Enfin, je le répète, le caractère hostile de l’opération n’est pas conforme à l’image que nous voulons donner de notre économie, de nos industriels et de nos entreprises. Nous sortirions tous grandis si l’opération se faisait de manière amicale plutôt qu’hostile.
M. le président. La parole est à M. Stéphane Sautarel, pour la réplique.
M. Stéphane Sautarel. Monsieur le ministre, vous n’avez pas complètement répondu à ma question sur la nécessité d’outiller davantage l’État, pour éviter d’avoir à s’en remettre à la bonne volonté des acteurs.
Avant d’être parlementaire, j’ai suivi et soutenu l’évolution de la loi Pacte, que vous avez voulue. J’ai considéré avec passion les espoirs que le texte suscitait sur la transformation de notre rapport à l’entreprise, notamment à partir des travaux de la commission présidée par Jean-Dominique Senard, alors encore auvergnat, et par Nicole Notat. La loi Pacte ne devrait-elle pas éviter le type de situation dont nous débattons aujourd’hui ?
Le chemin vers la société à mission et vers la raison d’être de l’entreprise, par-delà sa profitabilité, est encore long. L’actualité le montre également dans d’autres dossiers. Il faudrait avancer dans cette voie.
M. le président. La parole est à M. Édouard Courtial.
M. Édouard Courtial. Monsieur le ministre, le rachat de Suez par Veolia est souvent présenté, à raison, comme la bataille de l’eau. En effet, cette opération est susceptible d’avoir des conséquences importantes et très directes non seulement pour nos concitoyens, mais aussi pour les élus locaux qui gèrent la ressource. Elle suscite, à ce titre, des préoccupations bien légitimes auxquelles l’État doit répondre, en prenant toutes ses responsabilités.
Ces inquiétudes s’expriment notamment au sujet de la cession éventuelle par Veolia de la branche « eau » de Suez au fonds d’investissement Meridiam, afin de garantir la poursuite d’une véritable concurrence.
En effet, il est impossible que la France ne compte qu’un seul géant de l’eau, dans la mesure où Veolia et Suez sont déjà pratiquement en situation de duopole sur ce secteur, puisque le groupe SAUR, qui constitue le troisième acteur, est bien plus petit.
Au terme des auditions conduites conjointement par la commission des affaires économiques et celle du développement durable, qui suivent ce dossier avec constance et précision, il est apparu que les responsables de Suez doutaient de la capacité du fonds à maintenir et à développer les savoir-faire de l’entreprise, et donc à exercer la pression concurrentielle promise.
En effet, Meridiam n’est pas spécialisé dans le secteur de l’eau.
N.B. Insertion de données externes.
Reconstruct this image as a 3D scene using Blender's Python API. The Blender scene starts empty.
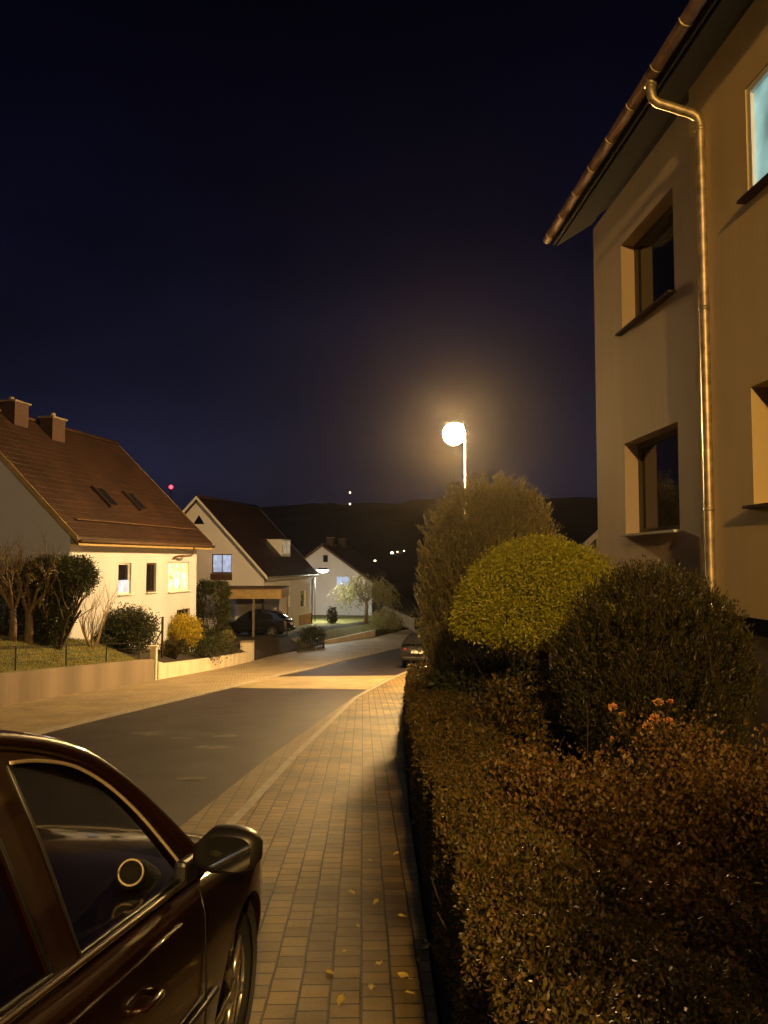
import bpy, bmesh, math, random
import numpy as np
from mathutils import Vector, Matrix, noise
from mathutils.geometry import tessellate_polygon

random.seed(7); RNG = np.random.default_rng(11)
SC = bpy.context.scene
COL = SC.collection
R = math.radians

# ------------------------------------------------------------------ camera
H = 1.75
F = 800.0
PITCH = math.atan((560-512)/F)
cam_d = bpy.data.cameras.new('camera'); cam = bpy.data.objects.new('camera', cam_d); COL.objects.link(cam)
cam.location = (0, 0, H); cam.rotation_euler = (R(90)+PITCH, 0, 0)
cam_d.sensor_fit = 'VERTICAL'; cam_d.sensor_height = 24; cam_d.lens = F/1024*24
cam_d.clip_start = .05; cam_d.clip_end = 5000
SC.camera = cam
SC.render.resolution_x, SC.render.resolution_y = 768, 1024

def ray(px, py):
    a, b = (px-384)/F, (512-py)/F
    d = Vector((a, math.cos(PITCH)-b*math.sin(PITCH), math.sin(PITCH)+b*math.cos(PITCH)))
    return d/d.y
def at(px, py, Y): return Vector((0, 0, H))+ray(px, py)*Y

# ------------------------------------------------------------------ terrain
def interp(x, t): return float(np.interp(x, [a for a, _ in t], [b for _, b in t]))
_py = np.arange(-80, 2001, .5)
_sl = np.interp(_py, [-80, 33, 50, 70, 120, 160], [.086, .086, .05, .02, .015, 0])
_pz = -np.cumsum(_sl)*.5; _pz -= np.interp(0, _py, _pz)
def prof(Y): return float(np.interp(Y, _py, _pz))
def road_hit(px, py):
    r = ray(px, py); y = 1.0
    while y < 300:
        if H+r.z*y < prof(y): return (y, r.x*y)
        y += .02
    return (300, r.x*300)
def curve(pix, pre, post):
    return pre+sorted(road_hit(*p) for p in pix)+post
GR = curve([(437, 1024), (409, 817), (403, 742), (409, 683)], [(-40, .1), (0, .2)], [(35, 2.35), (45, 4.7), (60, 9.2), (90, 20), (130, 38)])
GK = curve([(251, 813), (300, 757), (358, 699)], [(-40, -2.2), (0, -1.65)], [(28, .25), (35, 1.35), (45, 3.8), (60, 8.2), (90, 19), (130, 37)])
GA = curve([(197, 815), (270, 757), (352, 699)], [(-40, -2.75), (0, -2.2)], [(28, .0), (35, 1.1), (45, 3.55), (60, 7.95), (90, 18.7), (130, 36.7)])
GL = curve([(80, 725), (183, 700), (285, 675), (345, 661), (390, 650)], [(-40, -9.3), (0, -6.9)], [(60, 3.3), (75, 8), (90, 14), (130, 32)])
GM = curve([(2, 708), (165, 680), (270, 657), (325, 645), (376, 637)], [(-40, -11.6), (0, -9.3)], [(75, 2.0), (90, 9.5), (130, 27.5)])
WALLSTEP = [(-80, .64), (27.0, .70), (28.2, .52), (42, .5), (43.5, .5), (46, .2), (52, .06), (54, .05), (68, .5), (74, .3), (90, .3), (140, 0)]
RAMPTOP = [(-80, 1.55), (26, 1.5), (31, 1.25), (42, 1.1), (47, 1.0), (56, .85), (60, 1.15), (90, 1.1), (140, .3), (170, 0)]
def height(X, Y):
    z = prof(Y); m = interp(Y, GM)-X
    if m > .12:
        t = min(1, (m-.12)/(2.6 if Y < 40 else 1.5)); t = t*t*(3-2*t)
        a, b = interp(Y, WALLSTEP), interp(Y, RAMPTOP)
        z += a+(b-a)*t
    return z
def hit(px, py):
    r = ray(px, py); y = 1.0
    while y < 400:
        if H+r.z*y < height(r.x*y, y): break
        y += .03
    return Vector((r.x*y, y, height(r.x*y, y)))
def on_ground(px, Y, dz=0):
    X = ray(px, 600).x*Y
    return Vector((X, Y, height(X, Y)+dz))

# ------------------------------------------------------------------ tagging helpers
def tag(o, label=None, cat=None, group=None, kind=None):
    if label: o['label'] = label
    if cat: o['category'] = cat
    if group: o['group'] = group
    if kind: o['kind'] = kind
    return o
def thing(name, label, cat, loc=(0, 0, 0), rot=(0, 0, 0), group=None):
    o = bpy.data.objects.new(name, None); COL.objects.link(o)
    o.location = loc; o.rotation_euler = rot; o.empty_display_size = .2
    return tag(o, label, cat, group)
def dup(root, loc=None, rot=None, label=None, group=None):
    r = root.copy(); COL.objects.link(r)
    if loc is not None: r.location = loc
    if rot is not None: r.rotation_euler = rot
    if label: r['label'] = label
    if group: r['group'] = group
    for ch in list(root.children):
        c = ch.copy(); COL.objects.link(c); c.parent = r
        for g in list(ch.children):
            d = g.copy(); COL.objects.link(d); d.parent = c
    return r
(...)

Certes, le fonds d’investissement réoriente ses actifs vers des activités relatives au développement durable. Cependant, dans la mesure où il gère 8 milliards d’euros d’actifs, quelle est sa capacité à absorber Suez « eau » dont le chiffre d’affaires est de plus de 2 milliards d’euros ? Écrasé par les dettes, sera-t-il contraint de désinvestir in fine presque la totalité de ce qu’il aura acheté ?
Monsieur le ministre, quelles garanties avez-vous obtenues de la part de ce fonds d’investissement ? En effet, dans cette opération, nous savons ce que nous perdons – deux champions internationaux français –, mais nous ne savons pas précisément ce que nous gagnons. Il revient à l’État, actionnaire minoritaire d’influence via Engie, de s’en assurer, afin d’éviter toute mauvaise surprise, comme elles ont pu se produire dans le passé, à l’occasion de cessions malheureuses.